The biggest changes were in tone and story. Where the original game had been intentionally as cheesy and cliche-ridden as possible, the second entry was toned down a notch in that regard, in an effort to up the drama. There was still quite a lot of cheese to be had this time around, but in much more considerate dosage. Calling Max Payne 2 a more grown up narrative might be a bit much - it is still a very cliche ridden, slightly silly story - but in comparison to the first game, Remedy made quite some advances in presenting a more mature story. Hardboiled detective stuff still. Still riddled with silly stereotypes. But a bit more earnest, a bit more dramatic, a bit better written overall, and no longer quite so intentionally silly.
Now, nine years later, we get a third entry to the slow-motion action saga. The first footage from the game was received with mixed reactions. The old fans, always change-averse, cried foul of Max’ new look. Gone was the trenchcoat, gone was the hair. In comes a Hawaiian shirt, a beard and, well, the absence of hair. Fans also cried foul of the new setting of Sao Paolo, thinking it too colorful a setting for the film-noir inspired series. But there were also other voices that weren’t quite as concerned, realizing the obvious influences to the game being rather the recent Neo-Noir movies of the 00s, Man on Fire most of all.
With that in mind, it’s actually quite easy to approach the release of Max Payne 3 with a certain amount of glee. Sure, it’s another manshooter. And it’s one of those games in series that spawned in that mid-to-late-90s mindset of having protagonists with really stupid names. Duke Nukem, Lo Wang, Max Payne. He’s one of those guys. And now he’s stranded in the teens, still doing what he does best. Also, Max Payne 3 has been developed not by original creator Remedy of Finland, but by the Rockstar Vancouver studio, who was left with the IP when Remedy went off to develop Alan Wake instead (who, despite being a man of the 00s also bears a silly name...).
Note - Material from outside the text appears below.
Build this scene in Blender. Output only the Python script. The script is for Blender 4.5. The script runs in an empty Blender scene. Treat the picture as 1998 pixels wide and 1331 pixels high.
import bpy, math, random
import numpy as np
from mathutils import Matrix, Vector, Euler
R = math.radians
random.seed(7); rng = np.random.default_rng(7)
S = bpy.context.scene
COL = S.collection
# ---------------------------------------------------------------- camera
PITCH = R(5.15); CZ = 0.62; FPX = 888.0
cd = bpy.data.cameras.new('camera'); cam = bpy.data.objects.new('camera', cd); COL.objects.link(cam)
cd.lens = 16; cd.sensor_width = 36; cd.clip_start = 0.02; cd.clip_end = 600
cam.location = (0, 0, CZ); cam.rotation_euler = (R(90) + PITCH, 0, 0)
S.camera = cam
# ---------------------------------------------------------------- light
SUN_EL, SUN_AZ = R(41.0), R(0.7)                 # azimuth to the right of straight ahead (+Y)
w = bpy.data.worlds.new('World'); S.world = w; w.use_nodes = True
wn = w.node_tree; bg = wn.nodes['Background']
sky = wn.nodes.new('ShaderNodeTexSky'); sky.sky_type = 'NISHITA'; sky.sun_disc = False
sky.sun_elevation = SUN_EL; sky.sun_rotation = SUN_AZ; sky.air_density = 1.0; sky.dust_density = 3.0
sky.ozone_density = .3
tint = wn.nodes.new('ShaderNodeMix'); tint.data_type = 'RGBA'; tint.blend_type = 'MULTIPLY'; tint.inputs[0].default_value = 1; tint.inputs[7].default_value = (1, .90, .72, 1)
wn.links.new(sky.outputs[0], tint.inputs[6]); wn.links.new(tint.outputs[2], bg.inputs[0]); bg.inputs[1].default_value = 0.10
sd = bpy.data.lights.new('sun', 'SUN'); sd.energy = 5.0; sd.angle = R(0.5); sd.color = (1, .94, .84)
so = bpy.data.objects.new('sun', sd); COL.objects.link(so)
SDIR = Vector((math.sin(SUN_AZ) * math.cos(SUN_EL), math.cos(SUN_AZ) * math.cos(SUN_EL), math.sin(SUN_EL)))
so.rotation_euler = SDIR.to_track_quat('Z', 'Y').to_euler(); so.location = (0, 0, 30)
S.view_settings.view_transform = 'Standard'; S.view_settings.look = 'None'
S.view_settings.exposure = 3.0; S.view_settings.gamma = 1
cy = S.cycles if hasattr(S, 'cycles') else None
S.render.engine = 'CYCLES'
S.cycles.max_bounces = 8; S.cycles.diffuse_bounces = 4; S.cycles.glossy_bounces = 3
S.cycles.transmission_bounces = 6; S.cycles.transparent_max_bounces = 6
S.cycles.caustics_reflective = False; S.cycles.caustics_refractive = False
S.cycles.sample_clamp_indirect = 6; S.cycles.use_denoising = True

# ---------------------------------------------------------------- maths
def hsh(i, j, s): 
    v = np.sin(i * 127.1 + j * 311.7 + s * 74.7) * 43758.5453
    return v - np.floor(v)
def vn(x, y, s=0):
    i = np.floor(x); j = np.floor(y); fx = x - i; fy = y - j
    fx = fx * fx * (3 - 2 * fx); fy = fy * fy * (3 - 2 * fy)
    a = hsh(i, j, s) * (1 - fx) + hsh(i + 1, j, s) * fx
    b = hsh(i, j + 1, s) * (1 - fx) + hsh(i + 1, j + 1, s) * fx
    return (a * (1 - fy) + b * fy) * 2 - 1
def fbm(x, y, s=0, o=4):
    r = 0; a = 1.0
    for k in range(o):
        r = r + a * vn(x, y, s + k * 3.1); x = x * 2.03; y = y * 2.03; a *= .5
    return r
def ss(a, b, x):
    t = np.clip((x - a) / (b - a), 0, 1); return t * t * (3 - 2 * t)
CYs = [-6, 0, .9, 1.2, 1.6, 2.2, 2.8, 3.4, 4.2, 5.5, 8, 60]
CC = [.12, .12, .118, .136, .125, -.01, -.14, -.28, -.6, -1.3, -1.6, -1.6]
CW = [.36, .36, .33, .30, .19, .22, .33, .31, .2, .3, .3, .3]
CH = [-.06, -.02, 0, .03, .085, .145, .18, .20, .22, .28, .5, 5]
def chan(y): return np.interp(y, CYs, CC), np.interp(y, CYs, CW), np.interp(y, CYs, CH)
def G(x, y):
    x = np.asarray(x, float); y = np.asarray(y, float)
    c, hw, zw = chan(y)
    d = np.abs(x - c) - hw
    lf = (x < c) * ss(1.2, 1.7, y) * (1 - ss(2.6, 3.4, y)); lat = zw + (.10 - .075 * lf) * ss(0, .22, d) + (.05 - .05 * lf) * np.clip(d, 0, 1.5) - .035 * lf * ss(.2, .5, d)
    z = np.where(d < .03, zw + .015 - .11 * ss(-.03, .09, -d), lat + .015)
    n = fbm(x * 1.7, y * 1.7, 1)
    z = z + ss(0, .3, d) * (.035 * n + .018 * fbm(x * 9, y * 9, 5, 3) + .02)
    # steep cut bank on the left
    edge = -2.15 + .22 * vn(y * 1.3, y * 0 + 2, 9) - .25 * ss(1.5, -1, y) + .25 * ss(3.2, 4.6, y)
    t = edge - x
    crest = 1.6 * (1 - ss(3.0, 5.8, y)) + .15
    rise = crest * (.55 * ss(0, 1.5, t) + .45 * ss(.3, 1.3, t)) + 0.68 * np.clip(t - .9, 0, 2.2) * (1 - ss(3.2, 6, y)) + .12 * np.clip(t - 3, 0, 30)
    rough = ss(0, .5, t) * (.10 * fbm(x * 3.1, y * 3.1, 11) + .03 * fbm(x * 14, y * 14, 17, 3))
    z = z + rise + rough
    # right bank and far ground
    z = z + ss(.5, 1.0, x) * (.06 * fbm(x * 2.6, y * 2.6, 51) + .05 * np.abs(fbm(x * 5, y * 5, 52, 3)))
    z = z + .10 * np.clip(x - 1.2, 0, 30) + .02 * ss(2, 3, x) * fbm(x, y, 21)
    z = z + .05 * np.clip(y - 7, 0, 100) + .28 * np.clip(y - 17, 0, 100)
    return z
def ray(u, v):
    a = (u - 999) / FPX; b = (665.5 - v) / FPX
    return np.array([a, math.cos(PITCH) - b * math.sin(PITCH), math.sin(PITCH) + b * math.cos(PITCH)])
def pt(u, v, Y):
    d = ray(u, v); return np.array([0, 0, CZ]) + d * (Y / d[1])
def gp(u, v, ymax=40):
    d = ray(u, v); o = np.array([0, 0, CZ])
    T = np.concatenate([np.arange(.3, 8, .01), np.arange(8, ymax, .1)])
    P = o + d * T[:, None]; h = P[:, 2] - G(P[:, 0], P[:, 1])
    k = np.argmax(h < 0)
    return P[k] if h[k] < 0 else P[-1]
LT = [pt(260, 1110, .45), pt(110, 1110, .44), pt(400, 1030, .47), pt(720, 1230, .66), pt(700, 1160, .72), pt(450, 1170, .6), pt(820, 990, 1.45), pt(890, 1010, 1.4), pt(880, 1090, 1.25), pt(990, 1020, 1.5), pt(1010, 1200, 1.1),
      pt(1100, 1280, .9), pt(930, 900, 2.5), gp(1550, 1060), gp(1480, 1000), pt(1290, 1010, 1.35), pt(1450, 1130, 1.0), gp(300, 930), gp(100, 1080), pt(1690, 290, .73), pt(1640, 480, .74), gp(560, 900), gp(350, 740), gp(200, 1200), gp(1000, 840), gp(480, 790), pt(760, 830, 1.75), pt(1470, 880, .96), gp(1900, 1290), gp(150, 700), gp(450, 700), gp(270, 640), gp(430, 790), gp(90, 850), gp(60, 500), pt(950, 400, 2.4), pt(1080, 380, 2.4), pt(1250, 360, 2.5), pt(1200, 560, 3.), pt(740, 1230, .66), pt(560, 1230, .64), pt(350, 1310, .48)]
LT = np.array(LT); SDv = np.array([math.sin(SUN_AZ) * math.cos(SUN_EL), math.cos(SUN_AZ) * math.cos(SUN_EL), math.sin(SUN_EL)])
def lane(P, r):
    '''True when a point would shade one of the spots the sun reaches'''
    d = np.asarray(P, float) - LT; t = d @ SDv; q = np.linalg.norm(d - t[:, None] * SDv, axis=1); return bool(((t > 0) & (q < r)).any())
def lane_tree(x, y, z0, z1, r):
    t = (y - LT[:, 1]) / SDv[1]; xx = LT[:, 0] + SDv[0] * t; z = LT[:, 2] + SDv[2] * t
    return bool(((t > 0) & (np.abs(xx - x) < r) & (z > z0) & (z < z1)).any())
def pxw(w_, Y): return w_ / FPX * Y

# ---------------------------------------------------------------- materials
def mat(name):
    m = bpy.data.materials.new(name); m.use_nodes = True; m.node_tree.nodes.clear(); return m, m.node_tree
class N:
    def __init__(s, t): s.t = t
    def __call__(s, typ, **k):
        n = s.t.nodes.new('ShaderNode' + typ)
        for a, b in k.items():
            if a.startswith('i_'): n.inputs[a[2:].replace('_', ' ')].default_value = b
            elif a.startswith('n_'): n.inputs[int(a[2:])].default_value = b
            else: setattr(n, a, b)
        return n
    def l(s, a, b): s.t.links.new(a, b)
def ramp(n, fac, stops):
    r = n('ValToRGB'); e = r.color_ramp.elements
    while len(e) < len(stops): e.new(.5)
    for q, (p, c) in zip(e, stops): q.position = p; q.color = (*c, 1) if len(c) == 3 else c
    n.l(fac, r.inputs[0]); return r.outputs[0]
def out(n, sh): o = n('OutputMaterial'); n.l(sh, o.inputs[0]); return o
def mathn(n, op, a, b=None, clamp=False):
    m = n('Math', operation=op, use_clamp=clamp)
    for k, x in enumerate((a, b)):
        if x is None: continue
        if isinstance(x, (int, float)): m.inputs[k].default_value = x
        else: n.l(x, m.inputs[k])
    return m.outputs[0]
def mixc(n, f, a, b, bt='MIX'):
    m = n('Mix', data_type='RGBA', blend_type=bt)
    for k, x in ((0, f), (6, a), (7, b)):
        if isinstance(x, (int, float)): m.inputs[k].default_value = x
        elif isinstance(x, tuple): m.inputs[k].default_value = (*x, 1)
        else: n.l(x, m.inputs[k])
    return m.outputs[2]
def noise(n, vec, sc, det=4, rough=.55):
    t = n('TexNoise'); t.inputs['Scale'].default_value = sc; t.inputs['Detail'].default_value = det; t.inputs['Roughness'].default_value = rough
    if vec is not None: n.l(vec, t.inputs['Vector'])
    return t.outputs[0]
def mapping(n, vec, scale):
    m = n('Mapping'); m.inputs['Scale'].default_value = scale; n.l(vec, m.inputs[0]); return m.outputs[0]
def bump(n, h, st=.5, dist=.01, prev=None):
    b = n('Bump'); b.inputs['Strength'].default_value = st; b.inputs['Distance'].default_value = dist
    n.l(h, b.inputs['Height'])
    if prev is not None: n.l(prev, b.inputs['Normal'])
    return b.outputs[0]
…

So why the glee? There is no original developer behind the title, the series is old, and there sure as hell are too many hyper-violent manshooters around. It’s all about the noises. The ones the developers make. It showed in interviews, previews and developer diaries that although Rockstar Vancouver are not quite Finish, they none the less tackled the Max Payne essence, and seem capable enough to transfer that essence into the modern world of gaming. There will be a narrative centered on a broken hero, one that really hit rock bottom and has nothing left to do but go through the motions of shooting absurd numbers of people in the face. The locale is fresh. South America is way too rarely used in modern videogames, and both movies and the real world prove that there can be really horrible and interesting (at the same time even) stories happening there.
Thanks to all these right noises and - admittably - the game just looking really gorgeous in the previews and trailers, and also thanks to a number of highly praising reviews, I am quite looking forward to indulging myself in this, even if it will certainly prove to be one of those (many) guilty pleasures for me as a gamer who thinks that there really is no need for yet another manshooter like this, no matter how pretty or how satisfying. But as Groucho Marx said: These are my principles. And if you don’t like them, I have others. Why I am not playing it right now? Because I’m waiting for the PC version on this one, which as those things are, is released two weeks later.